Kapriolen unter Palmen

Das Hamburger Max-Planck-Institut prognostiziert künftigen Klimawandel in Norddeutschland: Die Sommer werden bis zum Jahr 2100 heißer, die Winter feuchter, und das Wetter insgesamt launischer

Von MARCO CARINI

Die Folgen des weltweiten Klimawandels werden jetzt auch für Norddeutschland konkret und kleinräumig greifbar. Detailliert wie nie zuvor prognostiziert das Hamburger Max-Planck-Institut für Meteorologie die Klimaveränderungen bis zum Jahr 2100. Aufgrund eines neuen Rechenmodells kann der Großcomputer des Deutschen Klimarechenzentrums für zehn mal zehn Kilometer große Quadrate den regionalen Wetterwandel genauer simulieren als jedes Programm zuvor. Die daraus resultierenden Klimaprognosen wurden gestern vom Umweltbundesamt in Dessau vorgestellt.

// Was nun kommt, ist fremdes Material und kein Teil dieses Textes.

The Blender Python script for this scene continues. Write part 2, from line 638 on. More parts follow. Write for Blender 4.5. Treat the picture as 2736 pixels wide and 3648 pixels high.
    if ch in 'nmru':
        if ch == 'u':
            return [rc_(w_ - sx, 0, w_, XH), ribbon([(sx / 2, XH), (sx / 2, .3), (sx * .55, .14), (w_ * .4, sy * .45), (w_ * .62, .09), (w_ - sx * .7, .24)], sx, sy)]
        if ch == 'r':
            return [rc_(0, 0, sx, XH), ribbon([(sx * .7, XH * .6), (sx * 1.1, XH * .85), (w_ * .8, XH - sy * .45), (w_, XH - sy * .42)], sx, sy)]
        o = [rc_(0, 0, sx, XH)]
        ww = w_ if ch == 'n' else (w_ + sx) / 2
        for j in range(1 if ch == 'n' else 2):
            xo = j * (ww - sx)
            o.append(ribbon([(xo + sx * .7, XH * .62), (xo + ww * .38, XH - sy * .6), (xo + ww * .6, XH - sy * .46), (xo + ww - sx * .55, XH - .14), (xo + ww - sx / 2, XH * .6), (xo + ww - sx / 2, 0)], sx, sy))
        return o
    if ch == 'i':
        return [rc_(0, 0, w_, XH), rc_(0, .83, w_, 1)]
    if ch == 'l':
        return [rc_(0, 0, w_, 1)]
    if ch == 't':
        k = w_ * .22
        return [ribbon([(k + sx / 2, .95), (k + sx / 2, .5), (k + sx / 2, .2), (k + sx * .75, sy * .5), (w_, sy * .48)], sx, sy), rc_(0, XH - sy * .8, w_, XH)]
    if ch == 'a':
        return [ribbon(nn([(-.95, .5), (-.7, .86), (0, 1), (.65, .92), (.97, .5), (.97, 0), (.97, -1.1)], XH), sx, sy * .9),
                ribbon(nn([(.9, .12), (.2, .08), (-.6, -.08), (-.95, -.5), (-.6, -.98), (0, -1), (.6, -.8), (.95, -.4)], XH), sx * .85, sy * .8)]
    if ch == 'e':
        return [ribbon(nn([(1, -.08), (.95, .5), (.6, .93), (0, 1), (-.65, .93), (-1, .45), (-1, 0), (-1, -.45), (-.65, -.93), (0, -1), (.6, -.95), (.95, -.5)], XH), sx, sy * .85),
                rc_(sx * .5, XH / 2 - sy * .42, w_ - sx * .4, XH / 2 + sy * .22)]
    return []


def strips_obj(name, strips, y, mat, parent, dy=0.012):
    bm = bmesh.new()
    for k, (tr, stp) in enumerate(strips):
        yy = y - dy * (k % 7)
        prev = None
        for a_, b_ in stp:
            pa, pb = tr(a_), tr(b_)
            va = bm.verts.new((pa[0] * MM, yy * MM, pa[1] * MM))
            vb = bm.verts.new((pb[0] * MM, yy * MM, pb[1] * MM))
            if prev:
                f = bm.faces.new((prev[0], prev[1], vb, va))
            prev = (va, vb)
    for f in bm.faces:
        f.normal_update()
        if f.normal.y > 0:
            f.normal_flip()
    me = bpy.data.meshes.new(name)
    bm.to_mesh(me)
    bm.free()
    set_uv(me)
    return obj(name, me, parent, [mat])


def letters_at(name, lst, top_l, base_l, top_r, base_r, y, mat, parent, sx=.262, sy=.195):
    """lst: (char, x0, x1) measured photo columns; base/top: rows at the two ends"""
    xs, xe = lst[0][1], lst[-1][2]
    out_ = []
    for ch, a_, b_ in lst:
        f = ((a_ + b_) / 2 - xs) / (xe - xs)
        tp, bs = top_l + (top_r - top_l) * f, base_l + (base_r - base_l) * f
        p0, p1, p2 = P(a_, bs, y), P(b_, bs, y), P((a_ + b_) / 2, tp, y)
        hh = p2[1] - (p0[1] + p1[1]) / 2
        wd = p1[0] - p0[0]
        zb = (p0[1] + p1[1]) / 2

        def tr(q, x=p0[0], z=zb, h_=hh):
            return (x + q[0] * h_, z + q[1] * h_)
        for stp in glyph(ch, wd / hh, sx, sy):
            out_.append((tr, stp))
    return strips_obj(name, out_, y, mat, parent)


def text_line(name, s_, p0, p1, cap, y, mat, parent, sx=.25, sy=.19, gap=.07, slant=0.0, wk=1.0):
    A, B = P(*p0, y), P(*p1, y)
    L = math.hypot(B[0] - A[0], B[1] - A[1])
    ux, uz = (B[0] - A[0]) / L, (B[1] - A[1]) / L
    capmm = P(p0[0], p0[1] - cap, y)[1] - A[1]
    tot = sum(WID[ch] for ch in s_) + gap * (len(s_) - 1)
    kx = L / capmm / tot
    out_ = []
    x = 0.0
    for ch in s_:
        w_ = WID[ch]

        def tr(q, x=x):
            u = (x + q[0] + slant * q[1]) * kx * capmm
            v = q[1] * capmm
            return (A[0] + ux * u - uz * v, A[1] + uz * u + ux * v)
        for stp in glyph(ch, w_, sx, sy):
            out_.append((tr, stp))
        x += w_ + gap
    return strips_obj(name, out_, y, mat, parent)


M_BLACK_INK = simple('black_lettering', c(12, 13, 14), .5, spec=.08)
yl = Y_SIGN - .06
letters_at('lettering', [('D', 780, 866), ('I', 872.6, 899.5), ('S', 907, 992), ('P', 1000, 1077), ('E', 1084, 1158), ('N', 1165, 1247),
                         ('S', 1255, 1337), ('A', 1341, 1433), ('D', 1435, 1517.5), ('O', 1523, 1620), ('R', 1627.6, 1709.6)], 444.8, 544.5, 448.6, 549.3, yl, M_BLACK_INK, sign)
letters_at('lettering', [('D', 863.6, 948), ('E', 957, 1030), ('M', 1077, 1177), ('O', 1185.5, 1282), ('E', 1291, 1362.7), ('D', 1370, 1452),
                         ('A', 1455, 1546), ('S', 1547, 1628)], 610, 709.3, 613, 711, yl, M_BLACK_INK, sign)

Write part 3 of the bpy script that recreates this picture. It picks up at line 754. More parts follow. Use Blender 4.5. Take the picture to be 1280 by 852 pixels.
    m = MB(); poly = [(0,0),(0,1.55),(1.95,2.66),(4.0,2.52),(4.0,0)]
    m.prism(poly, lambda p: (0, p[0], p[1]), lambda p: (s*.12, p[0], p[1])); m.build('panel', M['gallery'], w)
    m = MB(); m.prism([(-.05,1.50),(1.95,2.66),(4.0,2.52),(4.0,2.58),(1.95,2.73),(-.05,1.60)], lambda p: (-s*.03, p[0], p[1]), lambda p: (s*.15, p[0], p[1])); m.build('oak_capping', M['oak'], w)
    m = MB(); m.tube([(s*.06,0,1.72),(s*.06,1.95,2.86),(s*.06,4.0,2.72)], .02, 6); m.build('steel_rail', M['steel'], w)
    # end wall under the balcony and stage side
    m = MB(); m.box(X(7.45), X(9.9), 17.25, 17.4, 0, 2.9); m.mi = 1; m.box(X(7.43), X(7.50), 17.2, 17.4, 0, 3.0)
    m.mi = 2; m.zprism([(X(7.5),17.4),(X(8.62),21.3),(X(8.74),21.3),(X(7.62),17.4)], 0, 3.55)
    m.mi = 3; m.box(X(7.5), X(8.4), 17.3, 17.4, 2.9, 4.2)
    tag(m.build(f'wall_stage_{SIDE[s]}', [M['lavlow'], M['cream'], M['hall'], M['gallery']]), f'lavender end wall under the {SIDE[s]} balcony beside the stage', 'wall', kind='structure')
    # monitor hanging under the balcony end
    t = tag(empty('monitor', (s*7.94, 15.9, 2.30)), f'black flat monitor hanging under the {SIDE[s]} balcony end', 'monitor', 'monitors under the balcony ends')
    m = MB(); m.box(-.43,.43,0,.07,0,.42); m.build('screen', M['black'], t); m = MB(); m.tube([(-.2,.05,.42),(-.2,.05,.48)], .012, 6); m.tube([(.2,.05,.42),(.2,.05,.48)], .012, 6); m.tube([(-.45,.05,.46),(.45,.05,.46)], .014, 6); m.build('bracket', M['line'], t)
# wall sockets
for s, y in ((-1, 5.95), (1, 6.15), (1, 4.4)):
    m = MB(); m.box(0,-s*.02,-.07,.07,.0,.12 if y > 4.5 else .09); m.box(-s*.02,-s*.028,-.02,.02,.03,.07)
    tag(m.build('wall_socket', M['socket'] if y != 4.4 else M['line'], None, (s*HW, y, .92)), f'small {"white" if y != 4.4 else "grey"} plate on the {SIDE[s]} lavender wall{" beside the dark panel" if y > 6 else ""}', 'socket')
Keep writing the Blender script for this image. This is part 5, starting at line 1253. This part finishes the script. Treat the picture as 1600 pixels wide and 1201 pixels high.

Wächst der Ausstoß der Treibhausgase unvermindert weiter, so erwartet Norddeutschland heißere, trockenere Sommer und wärmere, verregnete Winter. In Hamburg etwa dürfte die Durchschnittstemperatur im Sommer zwischen 1,8 und 2,8 Grad steigen, im Winter dürfte das Quecksilber im Schnitt gar um zweieinhalb bis dreieinhalb Grad klettern.

Während in den Sommermonaten der Niederschlag um fünf bis 20 Prozent abnehmen wird, nimmt er in den übrigen neun Monaten zwischen 15 und 25 Prozent zu. Dabei sagen die Klimaforscher eine deutliche Zunahme extremer Wetterlagen voraus: Starkregen und Überschwemmungen werden ebenso zunehmen wie erdrückende Hitzewellen und tosende Stürme. Eine detaillierte Vorhersage solcher extremer Wetterereignisse wollen die Hamburger Klimaexperten allerdings erst im kommenden Herbst wagen.

„Profitieren werden von dieser Entwicklung in erster Linie die Tourismusbranche, die Landwirtschaft und die Binnenschifffahrt“, prognostiziert die Hamburger Klimaforscherin Daniela Jacob vom Max-Planck-Institut. Doch auch das nur mit Einschränkungen: Zwar könnte ein palmengesäumtes Grömitz das dann viel zu heiße Gran Canaria als sommerliches Urlaubsziel ablösen – doch würde dem Ostseebad ein mediterranes Klima kaum helfen, wenn es aufgrund des Klimawandels und des damit einhergehenden höheren Meeresspiegels seine gesamte Küste verliert. „Was nützt mir die Sonne, wenn der Strand weggespült wird?“,sagt der Kellenhusener Kurdirektor Martin Riedel.

Ähnlich sieht es in der Agrarwirtschaft aus: Die Landwirtschaftskammer Schleswig-Holstein freut sich bereits auf höhere Erträge, da sich „die Vegetationsphase für viele Pflanzen verlängern“ wird. Doch bei zunehmenden Extremwetterlagen – Dürre im Sommer, schwere Stürme im Herbst und Winter – ist wahrscheinlich, dass mehr Ernten gänzlich vernichtet werden.

Der Binnenschifffahrt hingegen drohen längere Ausfallzeiten, da viele Flüsse im Sommer auszutrocknen drohen, im Winter und Frühjahr aber wegen Hochwassers unpassierbar sein könnten. So wird die Elbe den Berechnungen zufolge in Ostdeutschland im Sommer kaum noch Wasser führen, im Winter das Land aber immer öfter überschwemmen.